=== STATED GOAL ===
Return exactly the listing's lines, from its first line to the line holding "wide = lambda", ends included.

=== GIVEN MATERIAL ===

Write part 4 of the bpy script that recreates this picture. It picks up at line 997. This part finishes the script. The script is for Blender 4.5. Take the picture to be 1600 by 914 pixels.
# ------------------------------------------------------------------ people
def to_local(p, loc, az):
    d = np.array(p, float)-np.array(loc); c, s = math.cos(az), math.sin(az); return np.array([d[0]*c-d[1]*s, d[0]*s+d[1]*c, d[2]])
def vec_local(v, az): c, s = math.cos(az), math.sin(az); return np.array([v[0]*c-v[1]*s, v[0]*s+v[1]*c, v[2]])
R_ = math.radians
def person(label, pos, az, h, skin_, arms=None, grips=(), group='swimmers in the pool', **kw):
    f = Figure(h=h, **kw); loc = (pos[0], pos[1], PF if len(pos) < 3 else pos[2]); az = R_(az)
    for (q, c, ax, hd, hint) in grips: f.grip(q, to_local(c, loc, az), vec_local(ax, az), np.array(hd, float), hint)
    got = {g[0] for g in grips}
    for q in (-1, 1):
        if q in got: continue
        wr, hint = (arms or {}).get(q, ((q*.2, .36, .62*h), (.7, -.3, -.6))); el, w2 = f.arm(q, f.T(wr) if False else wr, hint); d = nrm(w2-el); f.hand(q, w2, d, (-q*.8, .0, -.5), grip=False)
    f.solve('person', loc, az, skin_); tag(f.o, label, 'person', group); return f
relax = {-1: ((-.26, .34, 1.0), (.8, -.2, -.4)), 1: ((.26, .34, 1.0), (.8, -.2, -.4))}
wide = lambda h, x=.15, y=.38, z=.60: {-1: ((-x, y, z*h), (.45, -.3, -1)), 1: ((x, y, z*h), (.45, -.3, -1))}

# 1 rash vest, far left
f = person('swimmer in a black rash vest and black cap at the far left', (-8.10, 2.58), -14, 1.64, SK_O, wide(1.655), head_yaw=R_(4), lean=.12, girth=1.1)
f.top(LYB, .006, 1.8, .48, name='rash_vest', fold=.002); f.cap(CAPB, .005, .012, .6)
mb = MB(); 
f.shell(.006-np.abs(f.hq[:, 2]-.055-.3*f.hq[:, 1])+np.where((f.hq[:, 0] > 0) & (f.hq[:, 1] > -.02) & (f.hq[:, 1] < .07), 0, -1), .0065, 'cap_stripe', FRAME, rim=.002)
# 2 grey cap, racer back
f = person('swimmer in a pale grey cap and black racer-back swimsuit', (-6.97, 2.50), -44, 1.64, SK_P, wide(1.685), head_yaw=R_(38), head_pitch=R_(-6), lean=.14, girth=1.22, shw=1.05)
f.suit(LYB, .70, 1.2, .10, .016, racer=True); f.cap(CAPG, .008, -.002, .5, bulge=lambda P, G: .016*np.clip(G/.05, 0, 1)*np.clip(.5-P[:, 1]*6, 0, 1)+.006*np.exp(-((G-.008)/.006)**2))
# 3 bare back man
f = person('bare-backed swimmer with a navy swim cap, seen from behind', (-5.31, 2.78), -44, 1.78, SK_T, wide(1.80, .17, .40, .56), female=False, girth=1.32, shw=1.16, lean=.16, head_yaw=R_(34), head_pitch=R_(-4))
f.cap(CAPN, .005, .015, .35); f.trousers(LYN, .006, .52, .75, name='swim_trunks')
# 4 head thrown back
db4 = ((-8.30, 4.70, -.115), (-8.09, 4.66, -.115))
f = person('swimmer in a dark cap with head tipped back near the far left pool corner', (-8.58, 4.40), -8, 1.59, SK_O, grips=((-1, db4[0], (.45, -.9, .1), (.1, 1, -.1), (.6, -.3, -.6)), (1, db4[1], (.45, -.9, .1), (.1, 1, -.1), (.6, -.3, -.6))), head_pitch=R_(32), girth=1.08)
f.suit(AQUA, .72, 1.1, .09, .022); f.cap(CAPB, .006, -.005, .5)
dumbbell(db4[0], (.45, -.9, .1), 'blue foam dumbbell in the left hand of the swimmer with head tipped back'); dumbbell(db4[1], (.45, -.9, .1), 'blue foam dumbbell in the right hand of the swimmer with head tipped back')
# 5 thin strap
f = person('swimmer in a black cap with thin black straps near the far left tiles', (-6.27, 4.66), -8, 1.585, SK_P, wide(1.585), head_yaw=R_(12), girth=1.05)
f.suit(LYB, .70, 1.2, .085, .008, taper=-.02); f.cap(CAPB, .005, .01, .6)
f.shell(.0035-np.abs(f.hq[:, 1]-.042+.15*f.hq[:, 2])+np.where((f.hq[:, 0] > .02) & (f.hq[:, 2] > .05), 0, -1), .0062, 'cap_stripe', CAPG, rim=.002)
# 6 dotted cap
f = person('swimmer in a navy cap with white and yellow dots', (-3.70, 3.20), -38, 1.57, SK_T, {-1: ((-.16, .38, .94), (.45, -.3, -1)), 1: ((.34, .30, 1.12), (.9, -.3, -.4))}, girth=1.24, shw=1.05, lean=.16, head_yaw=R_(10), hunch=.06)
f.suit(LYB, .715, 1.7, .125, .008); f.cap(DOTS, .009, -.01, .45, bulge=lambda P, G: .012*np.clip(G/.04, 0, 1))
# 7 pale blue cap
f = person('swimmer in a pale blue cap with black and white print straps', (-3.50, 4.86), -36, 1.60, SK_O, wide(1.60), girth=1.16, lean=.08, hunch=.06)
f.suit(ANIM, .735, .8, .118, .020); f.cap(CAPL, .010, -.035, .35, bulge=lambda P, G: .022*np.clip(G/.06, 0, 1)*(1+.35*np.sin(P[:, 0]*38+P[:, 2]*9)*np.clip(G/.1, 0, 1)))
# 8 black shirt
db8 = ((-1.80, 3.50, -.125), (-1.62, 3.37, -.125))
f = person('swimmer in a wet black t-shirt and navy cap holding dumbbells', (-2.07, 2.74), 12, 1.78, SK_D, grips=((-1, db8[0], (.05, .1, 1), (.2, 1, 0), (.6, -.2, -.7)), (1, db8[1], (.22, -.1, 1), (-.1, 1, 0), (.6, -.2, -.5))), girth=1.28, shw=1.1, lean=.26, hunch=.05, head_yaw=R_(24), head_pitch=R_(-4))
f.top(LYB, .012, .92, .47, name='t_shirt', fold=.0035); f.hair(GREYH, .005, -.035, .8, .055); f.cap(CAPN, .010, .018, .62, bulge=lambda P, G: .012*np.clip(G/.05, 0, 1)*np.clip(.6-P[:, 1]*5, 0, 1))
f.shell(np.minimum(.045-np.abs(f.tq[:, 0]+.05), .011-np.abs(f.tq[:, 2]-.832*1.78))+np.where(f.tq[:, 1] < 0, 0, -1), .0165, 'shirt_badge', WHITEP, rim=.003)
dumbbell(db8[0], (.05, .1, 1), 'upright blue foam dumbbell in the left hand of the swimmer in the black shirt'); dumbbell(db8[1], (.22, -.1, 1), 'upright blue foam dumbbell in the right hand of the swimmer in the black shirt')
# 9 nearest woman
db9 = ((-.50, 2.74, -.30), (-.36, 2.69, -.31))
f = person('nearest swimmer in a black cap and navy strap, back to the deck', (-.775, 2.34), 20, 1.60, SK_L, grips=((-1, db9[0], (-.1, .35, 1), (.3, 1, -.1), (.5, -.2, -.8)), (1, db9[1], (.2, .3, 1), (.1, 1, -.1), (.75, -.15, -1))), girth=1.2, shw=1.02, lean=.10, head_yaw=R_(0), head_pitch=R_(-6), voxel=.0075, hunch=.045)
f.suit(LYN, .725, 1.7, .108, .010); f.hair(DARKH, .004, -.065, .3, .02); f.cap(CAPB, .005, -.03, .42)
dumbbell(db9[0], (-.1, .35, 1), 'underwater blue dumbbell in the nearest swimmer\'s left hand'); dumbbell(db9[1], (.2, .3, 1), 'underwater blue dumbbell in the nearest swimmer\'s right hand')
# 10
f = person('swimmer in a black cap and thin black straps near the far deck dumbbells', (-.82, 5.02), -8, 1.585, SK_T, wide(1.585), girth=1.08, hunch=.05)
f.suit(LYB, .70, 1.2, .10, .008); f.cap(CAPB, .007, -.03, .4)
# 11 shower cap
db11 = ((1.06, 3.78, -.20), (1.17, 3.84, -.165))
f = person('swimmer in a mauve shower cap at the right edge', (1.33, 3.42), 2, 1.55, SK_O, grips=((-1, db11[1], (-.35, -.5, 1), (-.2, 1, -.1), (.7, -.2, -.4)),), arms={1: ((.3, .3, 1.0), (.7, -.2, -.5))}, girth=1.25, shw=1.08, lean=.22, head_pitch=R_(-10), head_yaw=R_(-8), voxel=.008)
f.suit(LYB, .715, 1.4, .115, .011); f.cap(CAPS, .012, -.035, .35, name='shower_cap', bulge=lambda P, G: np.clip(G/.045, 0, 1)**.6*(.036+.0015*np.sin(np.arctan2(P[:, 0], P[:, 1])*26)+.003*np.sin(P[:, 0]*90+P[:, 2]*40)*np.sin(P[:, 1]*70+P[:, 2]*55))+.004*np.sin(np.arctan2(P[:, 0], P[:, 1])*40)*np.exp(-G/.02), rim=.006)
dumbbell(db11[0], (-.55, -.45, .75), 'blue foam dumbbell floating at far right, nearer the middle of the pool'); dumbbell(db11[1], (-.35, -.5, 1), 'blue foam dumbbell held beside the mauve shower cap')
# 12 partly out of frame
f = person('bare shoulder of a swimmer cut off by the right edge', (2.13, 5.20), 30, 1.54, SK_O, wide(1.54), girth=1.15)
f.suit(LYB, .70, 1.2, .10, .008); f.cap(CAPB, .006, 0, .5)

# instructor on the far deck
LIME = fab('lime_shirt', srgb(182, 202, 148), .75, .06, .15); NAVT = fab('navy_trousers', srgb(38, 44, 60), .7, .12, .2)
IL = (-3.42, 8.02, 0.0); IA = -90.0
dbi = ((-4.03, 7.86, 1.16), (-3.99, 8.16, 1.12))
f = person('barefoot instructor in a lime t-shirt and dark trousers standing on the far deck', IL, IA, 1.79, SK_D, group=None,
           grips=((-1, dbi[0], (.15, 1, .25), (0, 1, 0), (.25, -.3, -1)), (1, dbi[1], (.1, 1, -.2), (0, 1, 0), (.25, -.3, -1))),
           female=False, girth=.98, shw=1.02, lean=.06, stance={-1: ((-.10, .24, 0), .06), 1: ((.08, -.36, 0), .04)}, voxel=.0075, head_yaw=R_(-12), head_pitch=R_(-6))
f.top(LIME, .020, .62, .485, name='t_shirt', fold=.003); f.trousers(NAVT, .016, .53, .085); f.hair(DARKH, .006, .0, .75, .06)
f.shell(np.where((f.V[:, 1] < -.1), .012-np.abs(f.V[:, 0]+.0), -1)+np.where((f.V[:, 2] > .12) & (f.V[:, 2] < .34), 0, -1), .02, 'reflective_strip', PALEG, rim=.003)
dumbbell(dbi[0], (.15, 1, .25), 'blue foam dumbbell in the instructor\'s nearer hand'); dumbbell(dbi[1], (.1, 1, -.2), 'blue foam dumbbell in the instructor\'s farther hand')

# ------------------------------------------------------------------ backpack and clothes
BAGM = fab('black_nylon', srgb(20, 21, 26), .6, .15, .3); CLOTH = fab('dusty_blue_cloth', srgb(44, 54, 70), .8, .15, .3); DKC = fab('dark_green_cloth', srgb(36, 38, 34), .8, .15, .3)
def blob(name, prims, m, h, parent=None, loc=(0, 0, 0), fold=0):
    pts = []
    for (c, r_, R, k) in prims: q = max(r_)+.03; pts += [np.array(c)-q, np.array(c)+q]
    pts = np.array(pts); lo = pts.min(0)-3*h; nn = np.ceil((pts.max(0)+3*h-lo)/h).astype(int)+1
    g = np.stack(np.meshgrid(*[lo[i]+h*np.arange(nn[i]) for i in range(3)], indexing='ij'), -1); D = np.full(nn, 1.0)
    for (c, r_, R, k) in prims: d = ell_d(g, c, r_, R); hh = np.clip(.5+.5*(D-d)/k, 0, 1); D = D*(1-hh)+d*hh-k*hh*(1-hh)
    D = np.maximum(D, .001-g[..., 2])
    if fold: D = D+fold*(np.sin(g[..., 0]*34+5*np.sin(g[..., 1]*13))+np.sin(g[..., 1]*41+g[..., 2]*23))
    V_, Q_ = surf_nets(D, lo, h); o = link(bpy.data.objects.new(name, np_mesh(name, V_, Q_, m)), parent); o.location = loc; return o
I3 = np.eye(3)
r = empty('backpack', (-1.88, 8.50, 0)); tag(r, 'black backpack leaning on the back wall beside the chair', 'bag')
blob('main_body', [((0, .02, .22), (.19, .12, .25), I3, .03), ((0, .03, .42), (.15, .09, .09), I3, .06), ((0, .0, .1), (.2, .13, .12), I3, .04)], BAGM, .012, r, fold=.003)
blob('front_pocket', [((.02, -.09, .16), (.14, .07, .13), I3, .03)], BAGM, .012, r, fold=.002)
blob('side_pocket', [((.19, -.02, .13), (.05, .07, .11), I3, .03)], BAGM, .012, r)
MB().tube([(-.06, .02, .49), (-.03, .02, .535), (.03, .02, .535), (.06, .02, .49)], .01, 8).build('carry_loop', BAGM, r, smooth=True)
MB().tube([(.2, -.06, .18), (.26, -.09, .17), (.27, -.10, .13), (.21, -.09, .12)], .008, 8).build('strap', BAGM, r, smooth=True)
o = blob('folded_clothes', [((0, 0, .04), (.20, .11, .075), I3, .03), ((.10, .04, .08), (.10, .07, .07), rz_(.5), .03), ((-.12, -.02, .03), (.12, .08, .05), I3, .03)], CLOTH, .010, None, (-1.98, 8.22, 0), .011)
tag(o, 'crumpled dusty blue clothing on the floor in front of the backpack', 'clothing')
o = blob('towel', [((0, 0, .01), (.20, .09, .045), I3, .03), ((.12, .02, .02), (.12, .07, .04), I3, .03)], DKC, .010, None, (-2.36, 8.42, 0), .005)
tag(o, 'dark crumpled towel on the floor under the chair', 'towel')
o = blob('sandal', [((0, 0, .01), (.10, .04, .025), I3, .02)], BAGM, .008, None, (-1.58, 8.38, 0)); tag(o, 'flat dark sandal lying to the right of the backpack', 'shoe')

=== TASK RESULT ===
Write part 4 of the bpy script that recreates this picture. It picks up at line 997. This part finishes the script. The script is for Blender 4.5. Take the picture to be 1600 by 914 pixels.
# ------------------------------------------------------------------ people
def to_local(p, loc, az):
    d = np.array(p, float)-np.array(loc); c, s = math.cos(az), math.sin(az); return np.array([d[0]*c-d[1]*s, d[0]*s+d[1]*c, d[2]])
def vec_local(v, az): c, s = math.cos(az), math.sin(az); return np.array([v[0]*c-v[1]*s, v[0]*s+v[1]*c, v[2]])
R_ = math.radians
def person(label, pos, az, h, skin_, arms=None, grips=(), group='swimmers in the pool', **kw):
    f = Figure(h=h, **kw); loc = (pos[0], pos[1], PF if len(pos) < 3 else pos[2]); az = R_(az)
    for (q, c, ax, hd, hint) in grips: f.grip(q, to_local(c, loc, az), vec_local(ax, az), np.array(hd, float), hint)
    got = {g[0] for g in grips}
    for q in (-1, 1):
        if q in got: continue
        wr, hint = (arms or {}).get(q, ((q*.2, .36, .62*h), (.7, -.3, -.6))); el, w2 = f.arm(q, f.T(wr) if False else wr, hint); d = nrm(w2-el); f.hand(q, w2, d, (-q*.8, .0, -.5), grip=False)
    f.solve('person', loc, az, skin_); tag(f.o, label, 'person', group); return f
relax = {-1: ((-.26, .34, 1.0), (.8, -.2, -.4)), 1: ((.26, .34, 1.0), (.8, -.2, -.4))}
wide = lambda h, x=.15, y=.38, z=.60: {-1: ((-x, y, z*h), (.45, -.3, -1)), 1: ((x, y, z*h), (.45, -.3, -1))}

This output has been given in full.